Bishop Simpson fought for influence – although he was careful not to do so publicly. At the end of 1864, and beginning of 1865, he took advantage of flux in Lincoln Administration. Attorney General Edward Bates of Missouri was replaced by another border state man, James Speed of Kentucky. Ohio’s Salmon P. Chase was appointed as chief justice of Supreme Court, less than six months after his left his Treasury Department post. Senator Fessenden took on that job for just eight months before returning to the Senate – leaving the Treasury post to Indiana’s Hugh McCulloch. That left Indiana overrepresented in the Cabinet – so Interior Secretary John P. Usher was asked to leave – making way for a Methodist representative. Although the appointment was made, Usher was granted a grace period in office and Harlan did not take office until after President Lincoln was assassinated.

There was pressure from friends of Illinois State Auditor Jesse Dubois to received the appointment, but Mr. Lincoln was sensitive to charges that Illinois received too much patronage.

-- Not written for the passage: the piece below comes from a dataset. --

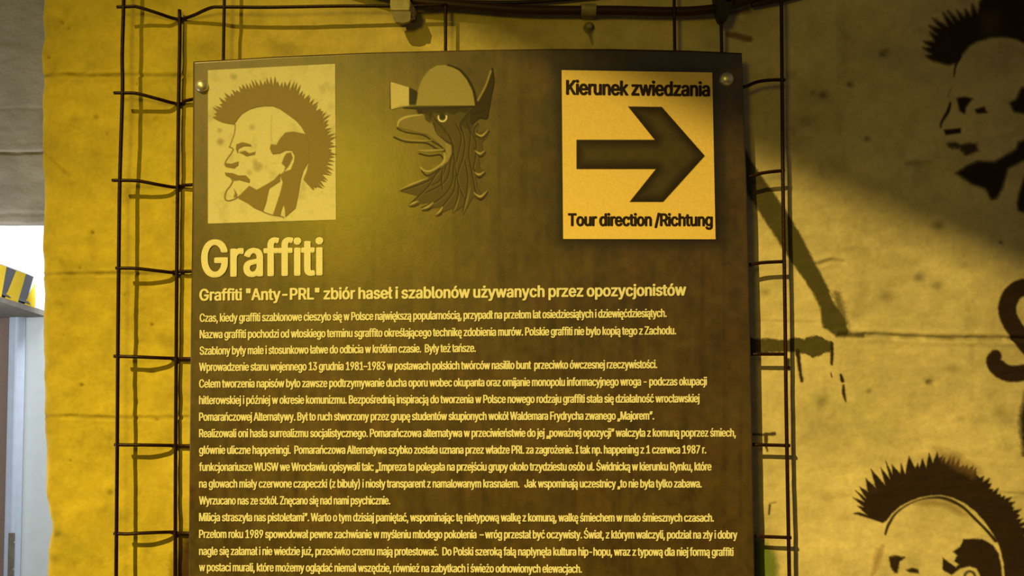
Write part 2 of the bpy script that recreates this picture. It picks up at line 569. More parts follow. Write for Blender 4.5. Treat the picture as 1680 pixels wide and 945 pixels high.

President Lincoln told Illinois Congressman-elect Shelby M. Cullom that he had promised Bishop Simpson to appoint Harlan: “The Methodist Church has been standing by me very generally. I agreed with Bishop Simpson to give Senator Harlan this place, and I must keep my agreement. I would like to take care of Uncle Jesse, but I do not see that I can as member of my cabinet.”9 By early 1865, the Harlan was appointment was generally considered a fait acomplis in Iowa and Washington.

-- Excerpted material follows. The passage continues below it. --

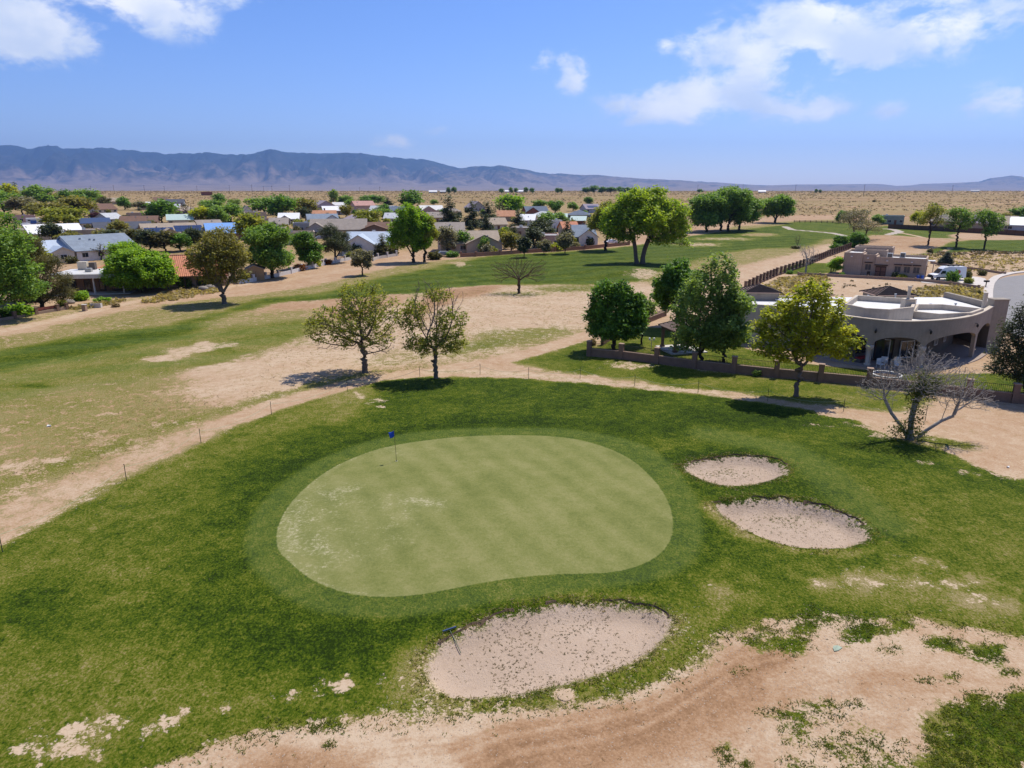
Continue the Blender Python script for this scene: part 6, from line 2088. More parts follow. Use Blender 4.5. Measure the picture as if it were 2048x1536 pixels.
rg_.build('rim', M_WHITE, t_)
MB().lathe([(1.21, .0), (1.21, .3)], 24).build('soil', pmat('soil', (.09, .06, .04), .3, 8), t_)

# ---------------------------------------------------------------- walls with pilasters and iron railing
M_BLOCK = pmat('block_wall', (.21, .13, .09), .22, 1.5, .95, .5, streak=('Z', 2.4, .25))
M_BLOCKC = pmat('block_cap', (.31, .215, .155), .18, 2, .95, .3)
M_BLOCKW = pmat('white_block', (.60, .575, .545), .12, 2, .9, .3)
M_BROWNW = pmat('brown_block', (.30, .155, .10), .2, 2, .95, .3)


def pilaster_wall(name, label, px_pts, wall_h, pil_h, pil_w, wall_m, pil_m, rail=True, rail_h=None, every=None, cap_m=None, th=.22, skip=()):
    pts = [at(a_, b_) for a_, b_ in px_pts]
    if every:
        out = []
        for a_, b_ in zip(pts[:-1], pts[1:]):
            n2 = max(1, round((b_ - a_).length / every))
            for j in range(n2):
                q = a_.lerp(b_, j / n2)
                q.z = float(Z(q.x, q.y))
                out.append(q)
        out.append(pts[-1])
        pts = out
    root = thing(name, label, 'wall', pts[0])
    o = pts[0]
    for i, q in enumerate(pts):
        l = q - o
        a_ = pts[min(i + 1, len(pts) - 1)] - pts[max(i - 1, 0)]
        rz = math.atan2(a_.y, a_.x)
        pz = MB().box((l.x, l.y, l.z + pil_h / 2 - .1), (pil_w, pil_w, pil_h + .2), rz).build('pilaster', pil_m, root)
        MB().box((l.x, l.y, l.z + pil_h + .035), (pil_w + .08, pil_w + .08, .07), rz).build('cap', cap_m or pil_m, pz)
    for i, (a_, b_) in enumerate(zip(pts[:-1], pts[1:])):
        v = b_ - a_
        ln = math.hypot(v.x, v.y)
        rz = math.atan2(v.y, v.x)
        m_ = (a_ + b_) / 2 - o
        cl = ln - pil_w - .004
        if wall_h > 0 and i not in skip:
            sl = math.atan2(v.z, ln)
            M = Matrix.Translation((m_.x, m_.y, m_.z)) @ Matrix.Rotation(rz, 4, 'Z') @ Matrix.Rotation(-sl, 4, 'Y')
            wq = MB().box((0, 0, wall_h / 2 - .15), (cl, th, wall_h + .3), M=M).build('wall_panel', wall_m, root)
            if cap_m:
                MB().box((0, 0, wall_h + .03), (cl, th + .06, .06), M=M).build('cap', cap_m, wq)
            if rail:
                rh = rail_h or (pil_h - wall_h - .15)
                rb = MB()
                nb_ = int(cl / .14)
                for j in range(nb_ + 1):
                    x_ = -cl / 2 + cl * j / nb_
                    rb.box((x_, 0, wall_h + .06 + rh / 2), (.02, .02, rh), M=M)
                rb.box((0, 0, wall_h + rh), (cl, .035, .03), M=M).box((0, 0, wall_h + .14), (cl, .035, .03), M=M)
                rb.build('railing', M_BLACK, root)
        elif rail:
            rh = rail_h or pil_h * .85
            M = Matrix.Translation((m_.x, m_.y, m_.z)) @ Matrix.Rotation(rz, 4, 'Z')
            rb = MB()
            nb_ = int(cl / .14)
            for j in range(nb_ + 1):
                x_ = -cl / 2 + cl * j / nb_
                rb.box((x_, 0, rh / 2), (.02, .02, rh), M=M)
            rb.box((0, 0, rh), (cl, .035, .03), M=M).box((0, 0, .14), (cl, .035, .03), M=M)
            rb.build('railing', M_BLACK, root)
    return root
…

“That James Harlan had long and seriously considered the probability of a call from President Lincoln to serve in his Cabinet is evident from a letter written early in January to James Wright, then Secretary of State in Iowa,” observed biographer Brigham. “‘If Governor Grimes desires the position of Secretary of the Navy,’ Harlan writes, ‘I would rejoice to see him in that position – but not otherwise. If the position of Secretary of the Interior should be formally tendered to me by the President, I would then consider seriously the question of my duty in the premises. If I should conclude that I would be more useful to my country in that position, than in the one I now hold, I would resign the latter and accept the former; but I would not, I think, permit personal considerations to influence me in the least.'”10

Harlan himself had doubts about giving up his Senate seat for the Cabinet most. “I would much prefer to remain the residue of my term of two years in the Senate than to serve in the Cabinet,” Harlan wrote. Nothing but a sense of public duty would induce me to change. There is however a pressing necessity for a renovation in the Interior Department which may possibly control my decision, contrary to my own personal wishes.”11 A little later, he wrote: “I now intend to accept the office of Secretary of the Interior if I find I can get the pack of thieves now preying on the Govt. under its auspices out of power, otherwise I will not.”12

On April 11, 1865, Senator Harlan was at the White House when President Lincoln delivered a major address on reconstruction from a second floor window. Biographer Brigham said he had “a vivid recollection of the event – the gloom of the night, the funereal aspect of the umbrella-canopied throng, the forced hilarity of many during the long wait for the President’s appearing, and the enthusiasm with which the audience followed the argument.” After Mr. Lincoln’s speech, onlooker called first for Senator Charles Sumner and when he did not appear, demanded Senator Harlan speak. “He made a short speech in which he stated that two principles had been settled by the war then nearing its close, namely, that the American people had decided that a majority of the voters of the Republic should control its destinies, and that no part of the Republic should ever be permitted to secede.”13 When Harlan asked, “What shall we do with the rebels,” somebody yelled: “Hang them!” Young Tad Lincoln rejoined “No, no, papa, Not hang them. Hang on to them!” President Lincoln responded: “That’s it – Tad has got it. We must hang on to them!”14

Harlan’s relationship to the President was recognized when he became president of the Lincoln Monument Association. After serving as Secretary of the Interior in 1865-1866, he returned to the Senate for another term. Then his political luck turned bad and he lost races for the Senate and Governor of Iowa.


Footnotes

  1. Johnson Brigham, James Harlan, p. 158-159.
  2. Thomas F. Pendel, Thirty-Six Years in the White House, p. 15.
  3. Johnson Brigham, James Harlan, p. 337.
  4. James A. Rawley, Edwin D. Morgan, 1811-1883: Merchant in Politics, p. 199.
  5. James G. Randall, Lincoln the President: Last Full Measure, p 252.
  6. Johnson Brigham, James Harlan, p. 337-338 (Speech at Iowa Wesleyan University, April 28, 1898).
  7. Robert D. Clark, The Life of Matthew Simpson, p. 229.
  8. Johnson Brigham, James Harlan, p. 185.
  9. Reinhold H. Luthin, The Real Abraham Lincoln, p. 556-557.
  10. Johnson Brigham, James Harlan, p. 192-193.
  11. Johnson Brigham, James Harlan, p. 194.
  12. Johnson Brigham, James Harlan, p. 195.
  13. Johnson Brigham, James Harlan, p. 197.
  14. Carl Sandburg, Abraham Lincoln: The War Years, Volume IV, p. 232.